Ziemniaki gotuje się z łupinami, obiera póki gorące, kraje na plasterki i smaży bardzo ostro i prędko z cebulą, pokrajaną na plasterki, z solą i masłem. — W braku tego także z słoniną — w ten sposób, że się ich wiele nie mięsza, aby się ziemniaki nie pogniotły i pozostały zupełnie białe. Na patelni powinny się znajdować plasterki do połowy białe i do połowy zarumienione. Masła nie trzeba brać ani za wiele, ani za mało. W pierwszym przypadku ziemniaki gotują się w tłuszczu zamiast się smażyć, w drugim się palą. Mączyste ziemniaki wymagają więcej tłuszczu niż wodnite.
Ziemniaki oskrobane, wymyte, i w plasterki pokrajane, włożyć w rądel, do którego się poprzednio rzuci masła, postawić na wolnym ogniu i dusić, często rądlem potrząsając, a w kwadrans są gotowe. Chcąc je mieć rumiane, wrzucić w rumiane masło. Takie ziemniaki podaje się do befsztyku, polędwicy i t. d.
Wziąć oskrobanych ziemniaków ile potrzeba, drążyć je drobno na kształt małych włoskich orzechów, ugotować w słonej wodzie, odcedzić a gdy już miękkie zrobić do nich następujący biały sos: Zrobić na maśle z mąki zaprawkę, podlać rosołem, dodać drobno siekanej pietruszki, włożyć ziemniaki do tego, zagotować i dać na półmisku w wieńcu, lub zwyczajnie.
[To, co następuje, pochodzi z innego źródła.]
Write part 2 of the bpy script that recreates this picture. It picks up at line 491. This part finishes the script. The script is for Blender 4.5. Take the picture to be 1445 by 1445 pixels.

Można je także obłożyć jakiem smażonem mięsiwem.
Ziemniaki surowe lub ugotowane obrać prędko z łupiny, aby nie ostygły, pokrajać, posolić, włożyć kilka łyżek kwaśnej śmietany, pomięszać i zapiec, aż się śmietana obróci w masło. Dla odmiany można dodać trochę usiekanej, i w maśle podsmażonej cebuli.